Temporarily displaced: as reported in last week's Oxford Times, the Sheldonian Theatre has closed until November, so Oxford Harmonic Society needed a new concert venue. Keble College Chapel was the brave choice. Brave? Keble's multi-coloured brickwork certainly looks glorious in evening sunlight, but indoors the chapel has a tricky, wallowing acoustic, which you might otherwise find only in a giant's bathroom. A couple of choir members confessed to me that morale had sunk low during the afternoon rehearsal.

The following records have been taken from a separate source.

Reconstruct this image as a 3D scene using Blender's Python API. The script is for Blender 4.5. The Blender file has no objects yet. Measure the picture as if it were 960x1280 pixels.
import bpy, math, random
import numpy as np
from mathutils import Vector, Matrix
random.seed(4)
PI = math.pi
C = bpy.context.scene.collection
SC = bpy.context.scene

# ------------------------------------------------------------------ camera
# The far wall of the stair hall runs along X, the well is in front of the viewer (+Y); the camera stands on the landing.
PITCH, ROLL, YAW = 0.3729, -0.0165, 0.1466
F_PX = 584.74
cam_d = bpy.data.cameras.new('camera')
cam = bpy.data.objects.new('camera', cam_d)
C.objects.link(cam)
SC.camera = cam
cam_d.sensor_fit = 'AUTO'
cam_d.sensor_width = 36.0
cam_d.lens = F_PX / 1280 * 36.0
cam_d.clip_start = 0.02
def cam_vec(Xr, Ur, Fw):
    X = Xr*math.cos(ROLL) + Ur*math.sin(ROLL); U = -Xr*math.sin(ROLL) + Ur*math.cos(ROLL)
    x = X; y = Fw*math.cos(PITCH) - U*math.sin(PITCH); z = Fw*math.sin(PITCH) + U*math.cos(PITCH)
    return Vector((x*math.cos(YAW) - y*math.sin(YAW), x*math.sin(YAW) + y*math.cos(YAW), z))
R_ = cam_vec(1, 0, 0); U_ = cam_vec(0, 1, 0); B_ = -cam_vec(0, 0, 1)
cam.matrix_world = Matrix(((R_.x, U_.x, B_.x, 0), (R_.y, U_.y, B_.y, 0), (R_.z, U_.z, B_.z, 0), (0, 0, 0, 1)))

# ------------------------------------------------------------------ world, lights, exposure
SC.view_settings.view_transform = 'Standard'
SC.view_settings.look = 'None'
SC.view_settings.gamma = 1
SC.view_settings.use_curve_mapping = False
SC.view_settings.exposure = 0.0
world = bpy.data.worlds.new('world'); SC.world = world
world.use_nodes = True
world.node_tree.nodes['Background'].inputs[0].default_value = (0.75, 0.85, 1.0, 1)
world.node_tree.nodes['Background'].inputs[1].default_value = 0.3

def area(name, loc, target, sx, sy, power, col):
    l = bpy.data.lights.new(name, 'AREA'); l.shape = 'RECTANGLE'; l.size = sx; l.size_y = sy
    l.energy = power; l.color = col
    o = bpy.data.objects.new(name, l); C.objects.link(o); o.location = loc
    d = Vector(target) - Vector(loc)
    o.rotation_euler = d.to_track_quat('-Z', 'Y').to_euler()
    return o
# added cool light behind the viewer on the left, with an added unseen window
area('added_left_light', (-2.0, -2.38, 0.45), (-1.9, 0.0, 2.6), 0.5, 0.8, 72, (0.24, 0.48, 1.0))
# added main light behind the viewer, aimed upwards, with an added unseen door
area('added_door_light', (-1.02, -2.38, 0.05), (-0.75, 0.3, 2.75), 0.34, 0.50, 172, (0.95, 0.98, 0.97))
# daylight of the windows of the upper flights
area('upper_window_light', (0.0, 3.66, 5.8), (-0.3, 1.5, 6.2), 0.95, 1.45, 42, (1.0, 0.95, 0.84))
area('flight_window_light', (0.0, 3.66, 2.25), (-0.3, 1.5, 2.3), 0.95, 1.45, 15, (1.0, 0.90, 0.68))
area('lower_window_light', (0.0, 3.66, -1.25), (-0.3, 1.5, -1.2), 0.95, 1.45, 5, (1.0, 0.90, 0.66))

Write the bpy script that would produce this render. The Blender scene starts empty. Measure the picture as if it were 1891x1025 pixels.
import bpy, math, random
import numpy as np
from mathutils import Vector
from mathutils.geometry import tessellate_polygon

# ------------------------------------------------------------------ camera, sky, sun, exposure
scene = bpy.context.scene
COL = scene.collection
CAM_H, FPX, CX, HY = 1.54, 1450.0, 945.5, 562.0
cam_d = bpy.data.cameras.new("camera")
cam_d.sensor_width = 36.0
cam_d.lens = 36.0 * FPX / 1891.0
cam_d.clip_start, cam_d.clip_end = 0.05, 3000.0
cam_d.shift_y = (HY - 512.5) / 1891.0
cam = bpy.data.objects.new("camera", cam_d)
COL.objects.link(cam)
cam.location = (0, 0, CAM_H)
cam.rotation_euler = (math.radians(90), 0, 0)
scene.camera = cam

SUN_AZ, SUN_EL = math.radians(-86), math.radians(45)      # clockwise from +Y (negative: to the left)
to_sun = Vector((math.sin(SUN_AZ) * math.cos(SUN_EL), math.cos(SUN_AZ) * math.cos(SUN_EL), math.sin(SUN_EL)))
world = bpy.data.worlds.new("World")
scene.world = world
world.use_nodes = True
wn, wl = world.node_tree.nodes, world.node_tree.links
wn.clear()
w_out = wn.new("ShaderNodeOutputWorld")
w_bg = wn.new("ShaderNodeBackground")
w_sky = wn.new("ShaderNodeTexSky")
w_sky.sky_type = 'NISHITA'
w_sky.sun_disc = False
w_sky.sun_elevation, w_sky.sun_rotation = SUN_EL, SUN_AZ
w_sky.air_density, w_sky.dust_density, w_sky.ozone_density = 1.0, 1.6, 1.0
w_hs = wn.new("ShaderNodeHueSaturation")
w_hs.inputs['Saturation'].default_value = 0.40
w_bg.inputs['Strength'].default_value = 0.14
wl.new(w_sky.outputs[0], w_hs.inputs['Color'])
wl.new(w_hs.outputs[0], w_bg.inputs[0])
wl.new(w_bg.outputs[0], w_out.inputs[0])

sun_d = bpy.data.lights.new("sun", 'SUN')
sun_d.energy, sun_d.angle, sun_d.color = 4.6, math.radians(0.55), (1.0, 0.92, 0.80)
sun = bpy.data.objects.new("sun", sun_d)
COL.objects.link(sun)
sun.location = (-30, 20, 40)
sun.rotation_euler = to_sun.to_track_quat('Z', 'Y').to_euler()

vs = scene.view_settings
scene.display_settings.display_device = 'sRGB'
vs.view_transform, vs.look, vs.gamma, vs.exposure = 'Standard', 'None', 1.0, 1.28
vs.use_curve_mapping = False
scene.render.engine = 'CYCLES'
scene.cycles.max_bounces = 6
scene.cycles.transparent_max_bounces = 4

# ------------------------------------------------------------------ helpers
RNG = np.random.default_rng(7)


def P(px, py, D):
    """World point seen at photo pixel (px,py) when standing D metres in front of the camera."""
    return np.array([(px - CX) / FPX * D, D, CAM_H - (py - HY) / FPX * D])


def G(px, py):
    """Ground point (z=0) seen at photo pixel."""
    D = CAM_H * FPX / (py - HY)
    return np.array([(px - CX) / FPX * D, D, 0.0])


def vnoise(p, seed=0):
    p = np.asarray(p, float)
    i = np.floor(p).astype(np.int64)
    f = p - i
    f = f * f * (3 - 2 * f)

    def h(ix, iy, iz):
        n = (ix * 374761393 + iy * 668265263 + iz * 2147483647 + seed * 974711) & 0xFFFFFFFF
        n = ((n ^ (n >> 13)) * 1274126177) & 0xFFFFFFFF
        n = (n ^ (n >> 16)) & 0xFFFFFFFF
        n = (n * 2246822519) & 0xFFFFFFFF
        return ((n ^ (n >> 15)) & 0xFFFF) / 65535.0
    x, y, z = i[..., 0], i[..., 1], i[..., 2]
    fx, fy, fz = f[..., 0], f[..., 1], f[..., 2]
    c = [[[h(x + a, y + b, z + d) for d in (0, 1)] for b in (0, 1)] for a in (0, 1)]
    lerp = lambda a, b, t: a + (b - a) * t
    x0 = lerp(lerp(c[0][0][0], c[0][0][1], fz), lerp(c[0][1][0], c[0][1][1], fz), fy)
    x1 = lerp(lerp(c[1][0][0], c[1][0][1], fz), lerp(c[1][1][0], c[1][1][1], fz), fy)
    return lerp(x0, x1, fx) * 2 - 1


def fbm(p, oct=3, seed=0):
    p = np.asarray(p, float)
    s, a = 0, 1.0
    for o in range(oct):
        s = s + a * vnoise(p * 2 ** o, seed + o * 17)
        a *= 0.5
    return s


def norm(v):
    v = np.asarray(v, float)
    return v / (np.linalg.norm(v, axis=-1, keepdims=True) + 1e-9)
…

But you'd never have guessed it. Quite the reverse, it seemed as if the challenge of Keble Chapel had inspired OHS, and conductor Robert Secret, to new heights. An appropriate choice of two religious works, masses by Schubert and Dvorak, produced clear diction, confident singing, well-disciplined entries, and expressive dynamics. The concert began with Schubert's Mass No 2 in G, D167, composed when he was 18 for his local church in suburban Vienna. It's a simple but - needless to say - melodious setting, with lots of changes of mood. The Gloria, for instance, has a lyrical central section, framed by music of considerable force. The Credo is the other way round, with its powerful Crucifixus in the middle. All this was well expressed by the choir, but perhaps the most effective part of this performance was the closing Agnus Dei, which brings the work to a quiet, gentle conclusion.

Dvorak's Mass in D is a more complex work, with its opening Kyrie building straight into a fugue. First scored for organ and voices, the original version of the Mass performed in this concert remained unpublished until 1970. Dvorak makes much use of the contrast between choral and solo voices - here Georgia Ginsberg, Natalia Brzezinska, Alex Sprague, and Callum Thorpe, all of whom sung powerfully and confidently. Miraculously, the choir still managed to produce a transparent sound in this denser work, aided by expertly judged organ accompaniment from David Langdon.